JOB:
Transcribe each line exactly.

## begin DATASET EXTRACT

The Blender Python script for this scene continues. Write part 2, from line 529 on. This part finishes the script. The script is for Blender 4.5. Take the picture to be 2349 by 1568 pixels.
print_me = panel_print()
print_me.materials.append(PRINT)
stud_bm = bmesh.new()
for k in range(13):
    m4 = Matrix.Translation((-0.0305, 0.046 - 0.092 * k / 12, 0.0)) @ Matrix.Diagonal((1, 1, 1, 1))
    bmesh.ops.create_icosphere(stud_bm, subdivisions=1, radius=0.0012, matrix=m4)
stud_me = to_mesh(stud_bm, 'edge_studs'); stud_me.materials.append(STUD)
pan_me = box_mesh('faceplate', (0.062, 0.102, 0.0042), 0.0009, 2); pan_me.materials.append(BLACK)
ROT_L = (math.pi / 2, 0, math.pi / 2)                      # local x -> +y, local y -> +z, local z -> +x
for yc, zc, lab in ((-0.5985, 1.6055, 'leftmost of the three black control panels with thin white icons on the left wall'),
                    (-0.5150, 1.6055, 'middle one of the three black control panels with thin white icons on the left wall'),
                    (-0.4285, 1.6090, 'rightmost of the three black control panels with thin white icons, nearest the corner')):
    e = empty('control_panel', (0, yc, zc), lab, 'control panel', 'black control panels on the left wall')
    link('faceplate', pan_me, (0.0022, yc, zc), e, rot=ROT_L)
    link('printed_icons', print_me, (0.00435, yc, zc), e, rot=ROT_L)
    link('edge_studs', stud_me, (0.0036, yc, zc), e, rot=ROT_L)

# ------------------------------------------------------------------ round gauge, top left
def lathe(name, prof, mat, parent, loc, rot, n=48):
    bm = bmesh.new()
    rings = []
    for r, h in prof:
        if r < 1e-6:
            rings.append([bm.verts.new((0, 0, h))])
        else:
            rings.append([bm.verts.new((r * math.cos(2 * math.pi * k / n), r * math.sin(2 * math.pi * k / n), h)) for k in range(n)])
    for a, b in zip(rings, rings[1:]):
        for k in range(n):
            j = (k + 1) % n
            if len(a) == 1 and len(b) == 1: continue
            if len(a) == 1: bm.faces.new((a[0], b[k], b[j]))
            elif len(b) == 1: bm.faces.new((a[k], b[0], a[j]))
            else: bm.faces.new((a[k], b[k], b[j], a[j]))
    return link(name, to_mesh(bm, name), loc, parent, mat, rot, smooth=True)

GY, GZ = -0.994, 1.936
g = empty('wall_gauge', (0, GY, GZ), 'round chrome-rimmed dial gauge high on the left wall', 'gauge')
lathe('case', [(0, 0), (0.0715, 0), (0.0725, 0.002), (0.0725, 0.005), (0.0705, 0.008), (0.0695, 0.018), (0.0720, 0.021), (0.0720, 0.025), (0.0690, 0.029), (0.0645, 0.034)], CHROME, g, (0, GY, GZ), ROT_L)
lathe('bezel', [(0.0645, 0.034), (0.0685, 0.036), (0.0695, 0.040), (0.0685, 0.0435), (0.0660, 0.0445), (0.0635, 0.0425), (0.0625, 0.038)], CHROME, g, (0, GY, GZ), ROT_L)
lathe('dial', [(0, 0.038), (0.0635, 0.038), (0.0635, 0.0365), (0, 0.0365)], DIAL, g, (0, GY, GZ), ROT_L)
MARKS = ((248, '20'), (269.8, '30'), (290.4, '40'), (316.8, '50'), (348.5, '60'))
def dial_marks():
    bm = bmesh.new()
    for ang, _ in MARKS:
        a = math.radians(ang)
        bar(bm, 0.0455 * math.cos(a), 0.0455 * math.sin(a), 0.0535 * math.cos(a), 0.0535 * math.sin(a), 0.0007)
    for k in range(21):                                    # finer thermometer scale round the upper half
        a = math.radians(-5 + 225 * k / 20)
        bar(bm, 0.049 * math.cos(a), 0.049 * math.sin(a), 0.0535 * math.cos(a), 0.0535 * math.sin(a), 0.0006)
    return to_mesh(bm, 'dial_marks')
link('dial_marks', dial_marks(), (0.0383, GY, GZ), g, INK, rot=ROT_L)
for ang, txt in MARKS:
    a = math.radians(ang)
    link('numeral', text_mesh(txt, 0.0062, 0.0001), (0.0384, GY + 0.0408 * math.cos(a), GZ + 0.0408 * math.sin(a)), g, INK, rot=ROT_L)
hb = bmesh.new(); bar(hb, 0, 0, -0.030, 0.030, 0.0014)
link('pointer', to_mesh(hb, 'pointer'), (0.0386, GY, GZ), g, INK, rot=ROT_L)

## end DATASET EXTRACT

FULL OUTPUT:
The Blender Python script for this scene continues. Write part 2, from line 529 on. This part finishes the script. The script is for Blender 4.5. Take the picture to be 2349 by 1568 pixels.
print_me = panel_print()
print_me.materials.append(PRINT)
stud_bm = bmesh.new()
for k in range(13):
    m4 = Matrix.Translation((-0.0305, 0.046 - 0.092 * k / 12, 0.0)) @ Matrix.Diagonal((1, 1, 1, 1))
    bmesh.ops.create_icosphere(stud_bm, subdivisions=1, radius=0.0012, matrix=m4)
stud_me = to_mesh(stud_bm, 'edge_studs'); stud_me.materials.append(STUD)
pan_me = box_mesh('faceplate', (0.062, 0.102, 0.0042), 0.0009, 2); pan_me.materials.append(BLACK)
ROT_L = (math.pi / 2, 0, math.pi / 2)                      # local x -> +y, local y -> +z, local z -> +x
for yc, zc, lab in ((-0.5985, 1.6055, 'leftmost of the three black control panels with thin white icons on the left wall'),
                    (-0.5150, 1.6055, 'middle one of the three black control panels with thin white icons on the left wall'),
                    (-0.4285, 1.6090, 'rightmost of the three black control panels with thin white icons, nearest the corner')):
    e = empty('control_panel', (0, yc, zc), lab, 'control panel', 'black control panels on the left wall')
    link('faceplate', pan_me, (0.0022, yc, zc), e, rot=ROT_L)
    link('printed_icons', print_me, (0.00435, yc, zc), e, rot=ROT_L)
    link('edge_studs', stud_me, (0.0036, yc, zc), e, rot=ROT_L)

# ------------------------------------------------------------------ round gauge, top left
def lathe(name, prof, mat, parent, loc, rot, n=48):
    bm = bmesh.new()
    rings = []
    for r, h in prof:
        if r < 1e-6:
            rings.append([bm.verts.new((0, 0, h))])
        else:
            rings.append([bm.verts.new((r * math.cos(2 * math.pi * k / n), r * math.sin(2 * math.pi * k / n), h)) for k in range(n)])
    for a, b in zip(rings, rings[1:]):
        for k in range(n):
            j = (k + 1) % n
            if len(a) == 1 and len(b) == 1: continue
            if len(a) == 1: bm.faces.new((a[0], b[k], b[j]))
            elif len(b) == 1: bm.faces.new((a[k], b[0], a[j]))
            else: bm.faces.new((a[k], b[k], b[j], a[j]))
    return link(name, to_mesh(bm, name), loc, parent, mat, rot, smooth=True)

GY, GZ = -0.994, 1.936
g = empty('wall_gauge', (0, GY, GZ), 'round chrome-rimmed dial gauge high on the left wall', 'gauge')
lathe('case', [(0, 0), (0.0715, 0), (0.0725, 0.002), (0.0725, 0.005), (0.0705, 0.008), (0.0695, 0.018), (0.0720, 0.021), (0.0720, 0.025), (0.0690, 0.029), (0.0645, 0.034)], CHROME, g, (0, GY, GZ), ROT_L)
lathe('bezel', [(0.0645, 0.034), (0.0685, 0.036), (0.0695, 0.040), (0.0685, 0.0435), (0.0660, 0.0445), (0.0635, 0.0425), (0.0625, 0.038)], CHROME, g, (0, GY, GZ), ROT_L)
lathe('dial', [(0, 0.038), (0.0635, 0.038), (0.0635, 0.0365), (0, 0.0365)], DIAL, g, (0, GY, GZ), ROT_L)
MARKS = ((248, '20'), (269.8, '30'), (290.4, '40'), (316.8, '50'), (348.5, '60'))
def dial_marks():
    bm = bmesh.new()
    for ang, _ in MARKS:
        a = math.radians(ang)
        bar(bm, 0.0455 * math.cos(a), 0.0455 * math.sin(a), 0.0535 * math.cos(a), 0.0535 * math.sin(a), 0.0007)
    for k in range(21):                                    # finer thermometer scale round the upper half
        a = math.radians(-5 + 225 * k / 20)
        bar(bm, 0.049 * math.cos(a), 0.049 * math.sin(a), 0.0535 * math.cos(a), 0.0535 * math.sin(a), 0.0006)
    return to_mesh(bm, 'dial_marks')
link('dial_marks', dial_marks(), (0.0383, GY, GZ), g, INK, rot=ROT_L)
for ang, txt in MARKS:
    a = math.radians(ang)
    link('numeral', text_mesh(txt, 0.0062, 0.0001), (0.0384, GY + 0.0408 * math.cos(a), GZ + 0.0408 * math.sin(a)), g, INK, rot=ROT_L)
hb = bmesh.new(); bar(hb, 0, 0, -0.030, 0.030, 0.0014)
link('pointer', to_mesh(hb, 'pointer'), (0.0386, GY, GZ), g, INK, rot=ROT_L)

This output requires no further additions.